Objective → The lines beneath this instruction, from the first through the one containing "COL = scene.collection", must be transcribed exactly; no other line belongs in the output.

* start *

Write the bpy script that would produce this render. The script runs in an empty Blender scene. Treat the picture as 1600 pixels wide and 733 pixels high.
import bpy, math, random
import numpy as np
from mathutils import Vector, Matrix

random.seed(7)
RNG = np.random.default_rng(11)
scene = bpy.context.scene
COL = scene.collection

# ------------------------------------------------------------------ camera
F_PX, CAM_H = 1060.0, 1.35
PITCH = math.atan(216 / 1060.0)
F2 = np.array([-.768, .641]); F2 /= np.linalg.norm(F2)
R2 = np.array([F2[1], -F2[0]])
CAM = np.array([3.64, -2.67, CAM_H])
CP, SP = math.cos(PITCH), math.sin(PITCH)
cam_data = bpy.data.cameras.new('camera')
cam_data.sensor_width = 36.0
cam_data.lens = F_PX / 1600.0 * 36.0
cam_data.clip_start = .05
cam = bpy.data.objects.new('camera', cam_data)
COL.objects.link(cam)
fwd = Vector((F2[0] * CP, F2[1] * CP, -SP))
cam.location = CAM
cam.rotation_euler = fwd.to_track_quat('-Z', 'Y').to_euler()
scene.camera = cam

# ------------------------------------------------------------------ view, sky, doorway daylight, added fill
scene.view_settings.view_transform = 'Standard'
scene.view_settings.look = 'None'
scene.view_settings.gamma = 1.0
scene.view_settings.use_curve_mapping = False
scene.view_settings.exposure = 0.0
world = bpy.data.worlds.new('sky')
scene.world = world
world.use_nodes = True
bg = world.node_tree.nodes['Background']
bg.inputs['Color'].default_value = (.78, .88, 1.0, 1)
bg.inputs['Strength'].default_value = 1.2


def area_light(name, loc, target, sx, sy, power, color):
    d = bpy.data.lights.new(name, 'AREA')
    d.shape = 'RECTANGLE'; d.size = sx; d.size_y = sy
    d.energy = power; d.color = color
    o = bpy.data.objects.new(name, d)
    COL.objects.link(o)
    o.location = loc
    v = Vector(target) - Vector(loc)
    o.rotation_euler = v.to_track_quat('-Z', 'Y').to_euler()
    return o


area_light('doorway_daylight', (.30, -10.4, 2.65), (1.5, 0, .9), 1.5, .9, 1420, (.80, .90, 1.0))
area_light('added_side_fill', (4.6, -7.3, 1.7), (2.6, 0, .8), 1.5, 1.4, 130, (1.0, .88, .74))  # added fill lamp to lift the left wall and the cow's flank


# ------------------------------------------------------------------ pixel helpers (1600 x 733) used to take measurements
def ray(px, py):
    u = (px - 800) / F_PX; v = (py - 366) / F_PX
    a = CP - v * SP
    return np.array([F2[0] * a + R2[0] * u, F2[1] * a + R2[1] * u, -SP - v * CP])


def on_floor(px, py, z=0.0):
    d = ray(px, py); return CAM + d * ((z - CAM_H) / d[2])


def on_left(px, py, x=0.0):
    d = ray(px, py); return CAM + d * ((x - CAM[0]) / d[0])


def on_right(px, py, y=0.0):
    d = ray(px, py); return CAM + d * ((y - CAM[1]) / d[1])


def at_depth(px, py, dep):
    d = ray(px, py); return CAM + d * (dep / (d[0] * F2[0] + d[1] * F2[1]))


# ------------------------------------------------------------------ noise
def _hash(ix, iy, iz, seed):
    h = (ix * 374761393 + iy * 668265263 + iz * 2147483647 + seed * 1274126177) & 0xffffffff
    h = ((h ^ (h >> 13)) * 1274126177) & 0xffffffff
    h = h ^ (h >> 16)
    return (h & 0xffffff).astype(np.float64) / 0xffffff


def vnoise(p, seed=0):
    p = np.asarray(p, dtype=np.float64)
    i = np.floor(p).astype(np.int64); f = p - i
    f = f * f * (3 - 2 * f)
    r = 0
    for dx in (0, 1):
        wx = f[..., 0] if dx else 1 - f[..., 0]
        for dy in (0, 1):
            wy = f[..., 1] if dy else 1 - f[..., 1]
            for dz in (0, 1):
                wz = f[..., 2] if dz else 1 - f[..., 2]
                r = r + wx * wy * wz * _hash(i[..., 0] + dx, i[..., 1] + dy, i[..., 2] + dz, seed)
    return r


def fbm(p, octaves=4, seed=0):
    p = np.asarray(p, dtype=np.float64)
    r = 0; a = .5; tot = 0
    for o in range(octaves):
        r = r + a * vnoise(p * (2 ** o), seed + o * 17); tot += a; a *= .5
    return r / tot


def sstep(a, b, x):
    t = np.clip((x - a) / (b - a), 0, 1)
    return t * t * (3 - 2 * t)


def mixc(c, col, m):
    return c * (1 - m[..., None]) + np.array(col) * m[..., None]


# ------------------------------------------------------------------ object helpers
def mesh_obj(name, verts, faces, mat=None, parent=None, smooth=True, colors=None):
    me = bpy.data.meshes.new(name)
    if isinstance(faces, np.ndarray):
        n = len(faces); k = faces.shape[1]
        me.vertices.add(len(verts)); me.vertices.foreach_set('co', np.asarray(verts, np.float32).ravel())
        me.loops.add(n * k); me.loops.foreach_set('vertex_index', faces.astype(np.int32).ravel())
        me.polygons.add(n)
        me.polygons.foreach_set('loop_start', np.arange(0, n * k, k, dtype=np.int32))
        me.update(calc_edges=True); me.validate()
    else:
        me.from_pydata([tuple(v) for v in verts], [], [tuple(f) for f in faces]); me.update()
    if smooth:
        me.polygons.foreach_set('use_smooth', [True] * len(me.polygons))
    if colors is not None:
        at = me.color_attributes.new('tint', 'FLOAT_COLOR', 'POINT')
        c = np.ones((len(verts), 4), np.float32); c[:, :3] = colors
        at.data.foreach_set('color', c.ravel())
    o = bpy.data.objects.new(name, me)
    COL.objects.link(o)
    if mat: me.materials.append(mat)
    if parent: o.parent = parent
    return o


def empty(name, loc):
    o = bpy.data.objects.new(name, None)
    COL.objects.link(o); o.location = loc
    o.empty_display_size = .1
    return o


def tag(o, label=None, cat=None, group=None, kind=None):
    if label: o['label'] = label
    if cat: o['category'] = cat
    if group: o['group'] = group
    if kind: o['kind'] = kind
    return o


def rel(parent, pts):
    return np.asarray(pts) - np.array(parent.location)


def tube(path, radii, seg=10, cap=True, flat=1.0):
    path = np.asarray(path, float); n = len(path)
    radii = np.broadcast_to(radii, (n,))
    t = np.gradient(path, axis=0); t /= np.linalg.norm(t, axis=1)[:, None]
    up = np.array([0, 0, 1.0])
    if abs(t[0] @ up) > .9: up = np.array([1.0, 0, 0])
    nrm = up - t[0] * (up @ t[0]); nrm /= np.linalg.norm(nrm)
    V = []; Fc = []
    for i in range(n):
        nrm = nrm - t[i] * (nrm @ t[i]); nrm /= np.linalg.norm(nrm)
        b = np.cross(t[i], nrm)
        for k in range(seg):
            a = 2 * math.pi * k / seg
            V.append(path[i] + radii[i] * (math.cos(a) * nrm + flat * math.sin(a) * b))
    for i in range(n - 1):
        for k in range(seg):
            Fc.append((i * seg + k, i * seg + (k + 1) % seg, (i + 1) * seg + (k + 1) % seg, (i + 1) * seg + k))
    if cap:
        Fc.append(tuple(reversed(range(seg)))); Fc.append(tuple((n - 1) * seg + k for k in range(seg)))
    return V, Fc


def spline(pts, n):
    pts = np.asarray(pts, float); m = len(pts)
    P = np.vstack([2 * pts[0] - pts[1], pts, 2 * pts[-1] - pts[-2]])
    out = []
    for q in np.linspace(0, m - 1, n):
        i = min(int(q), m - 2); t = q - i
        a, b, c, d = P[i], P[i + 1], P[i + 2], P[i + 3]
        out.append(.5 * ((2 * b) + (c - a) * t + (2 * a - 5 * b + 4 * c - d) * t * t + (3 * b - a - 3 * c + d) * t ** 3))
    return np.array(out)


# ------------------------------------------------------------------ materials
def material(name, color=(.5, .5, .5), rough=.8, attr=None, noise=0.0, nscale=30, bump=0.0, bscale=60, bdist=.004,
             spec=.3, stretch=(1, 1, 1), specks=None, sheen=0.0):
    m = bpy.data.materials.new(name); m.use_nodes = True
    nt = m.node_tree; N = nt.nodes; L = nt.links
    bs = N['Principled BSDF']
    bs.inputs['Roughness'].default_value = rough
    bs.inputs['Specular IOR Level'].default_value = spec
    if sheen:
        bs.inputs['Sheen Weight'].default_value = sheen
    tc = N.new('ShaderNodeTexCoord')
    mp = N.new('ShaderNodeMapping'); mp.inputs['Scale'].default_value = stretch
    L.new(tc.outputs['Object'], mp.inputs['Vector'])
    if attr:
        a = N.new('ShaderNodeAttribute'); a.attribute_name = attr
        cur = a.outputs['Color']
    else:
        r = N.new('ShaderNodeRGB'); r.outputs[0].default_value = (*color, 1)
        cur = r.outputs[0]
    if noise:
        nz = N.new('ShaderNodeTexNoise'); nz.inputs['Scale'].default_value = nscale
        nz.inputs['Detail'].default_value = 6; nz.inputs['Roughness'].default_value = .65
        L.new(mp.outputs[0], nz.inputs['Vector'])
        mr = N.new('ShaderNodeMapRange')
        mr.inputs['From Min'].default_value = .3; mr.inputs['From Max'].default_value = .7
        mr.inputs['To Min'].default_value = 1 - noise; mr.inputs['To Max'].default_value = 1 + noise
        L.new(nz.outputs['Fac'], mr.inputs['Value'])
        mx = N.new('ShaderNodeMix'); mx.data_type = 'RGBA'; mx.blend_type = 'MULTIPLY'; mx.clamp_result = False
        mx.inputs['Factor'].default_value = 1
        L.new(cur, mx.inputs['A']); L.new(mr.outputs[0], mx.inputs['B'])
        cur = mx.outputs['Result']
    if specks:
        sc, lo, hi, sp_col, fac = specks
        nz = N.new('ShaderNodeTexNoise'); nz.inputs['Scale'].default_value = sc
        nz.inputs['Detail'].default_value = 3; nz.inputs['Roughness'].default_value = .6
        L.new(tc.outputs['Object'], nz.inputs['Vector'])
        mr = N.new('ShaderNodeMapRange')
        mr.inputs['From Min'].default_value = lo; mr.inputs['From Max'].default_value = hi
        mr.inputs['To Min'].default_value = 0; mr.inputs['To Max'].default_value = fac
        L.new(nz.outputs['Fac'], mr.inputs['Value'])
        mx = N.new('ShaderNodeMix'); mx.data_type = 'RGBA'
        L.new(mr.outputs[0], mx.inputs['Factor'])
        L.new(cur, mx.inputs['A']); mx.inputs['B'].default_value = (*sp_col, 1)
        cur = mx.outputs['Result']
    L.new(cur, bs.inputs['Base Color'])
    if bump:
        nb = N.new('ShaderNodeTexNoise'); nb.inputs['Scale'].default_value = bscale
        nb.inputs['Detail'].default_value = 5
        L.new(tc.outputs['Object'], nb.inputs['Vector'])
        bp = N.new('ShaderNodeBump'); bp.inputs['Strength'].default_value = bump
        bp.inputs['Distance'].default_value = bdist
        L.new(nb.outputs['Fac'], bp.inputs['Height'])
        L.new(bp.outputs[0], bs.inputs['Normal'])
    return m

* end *

Answer to the task →
Write the bpy script that would produce this render. The script runs in an empty Blender scene. Treat the picture as 1600 pixels wide and 733 pixels high.
import bpy, math, random
import numpy as np
from mathutils import Vector, Matrix

random.seed(7)
RNG = np.random.default_rng(11)
scene = bpy.context.scene
COL = scene.collection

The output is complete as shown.